David Herrmann dh.herrmann at gmail.com
Thu Nov 27 07:58:25 PST 2014


Hi

On Thu, Nov 27, 2014 at 4:42 PM, Gustavo Sverzut Barbieri
<gustavo.barbieri at intel.com> wrote:
> On Thu, Nov 27, 2014 at 03:42:37PM +0100, David Herrmann wrote:
>> Hi
>>
>> On Wed, Nov 26, 2014 at 6:40 PM, Gustavo Sverzut Barbieri
>> <gustavo.barbieri at intel.com> wrote:
>> > On Wed, Nov 26, 2014 at 06:33:31PM +0100, Lennart Poettering wrote:
>> >> On Wed, 26.11.14 15:16, Gustavo Sverzut Barbieri (gustavo.barbieri at intel.com) wrote:
>> >>
>> >> > I'm okay with the change to remove gc-sections.
>> >> >
>> >> > systemd is pretty good at not leaving crap in its code, then results
>> >> > are pretty small as we saw.
>> >> >
>> >> > My only comment is that we should also remove:
>> >> >         -ffunction-sections
>> >> >         -fdata-sections
>> >> > those are only useful to enable gc-sections.
>> >> >
>> >> > From time to time someone should run a build with
>> >> >         -ffunction-sections
>> >> >         -fdata-sections
>> >> >         -Wl,--gc-sections
>> >> >         -Wl,--print-gc-sections
>> >> > so we print out sections that are dangling and then we could remove
>> >> > them from source code if needed.
>> >>
>> >> This is not that simple.

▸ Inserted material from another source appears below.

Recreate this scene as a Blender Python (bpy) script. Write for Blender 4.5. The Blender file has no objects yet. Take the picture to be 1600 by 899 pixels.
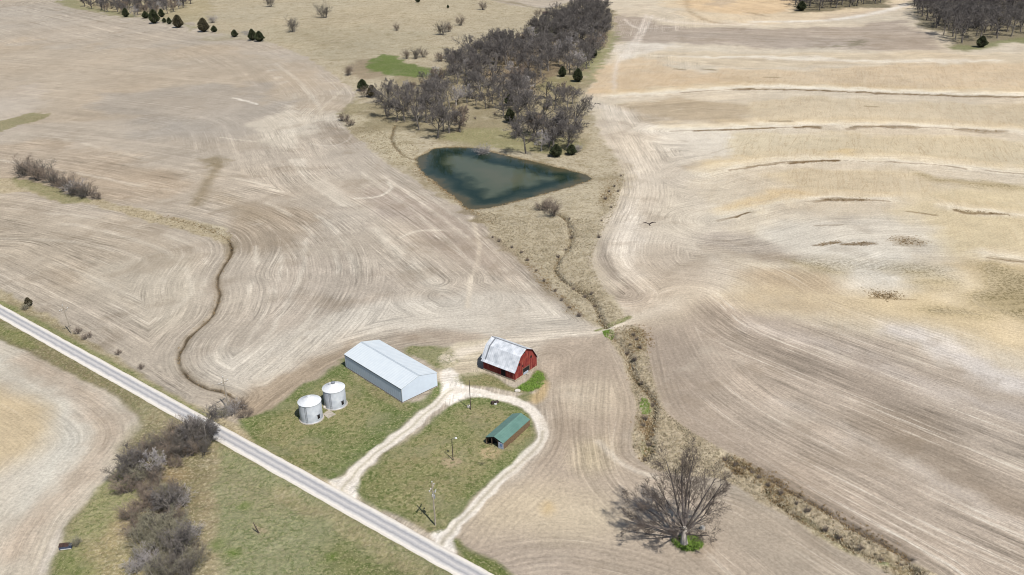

We have a large set of shared functions in
>> >> src/shared/*.c, and we link that into pretty much any binary we build,
>> >> even though each binary only needs a small subset of them. We rely on
>> >> the GC logic to deal with this and remove the functions that are
>> >> unused by the specific program. Howver, that is not an indication that
>> >> we can remove the function, that's simply an indication that that one
>> >> binary of the 90 or so we build doesn't need it. Other binaries might
>> >> need it still, but print-gc-sections won't tell you about that.
>> >
>> > For shared libraries it won't remove exported (visible) symbols. Only
>> > stuff (functions, variables) that have not reference are removed.
>> >
>> > Of course those local to a file (ie: static) are always eliminated,
>> > that's why we see minor benefit with gc-sections as the major bulk are
>> > marked as "static". As I said, if the functions are exported
>> > (visibility=default), then they are not GC, what leaves us to "extern"
>> > symbols, those that are visible across files but not exported in the elf.
>>
>> We _really_ depend on --gc-sections. We link a lot of stuff from
>> src/shared/ statically into all binaries and expect the linker to drop
>> any unused symbols. Note that none of the symbols from src/shared/ are
>> exported, so the linker can drop them safely.
>>
>> I don't get why we work around linker bugs in systemd? The bug was
>> fixed upstream, so make them backport it, if it's a critical bug. If
>> they refuse to do so, blacklist the given version. But I dislike
>> carrying fixes for other software in systemd-git.
>
> Did you confirm what you said or is it a supposition?
>
> I'm asking because from Peter Wu's email we're 26384 - 26380 = 4Kb
> heavier in the whole installed set of binaries. If this is correct I
> doubt the gc-sections is making any difference in the linkage of
> static libraries (src/shared). In this case my *assumption* (as I have
> no deep knowledge about the linker) is that it's selectively picking
> the symbols it uses and leaving the other stuff out of it.

-ffunction-section -fdata-section make the binaries slightly bigger,
but with --gc-sections I get a difference of >1MB for each of the
shared library objects (libudev.so.1.6.1, libsystemd.so.0.5.0, ...).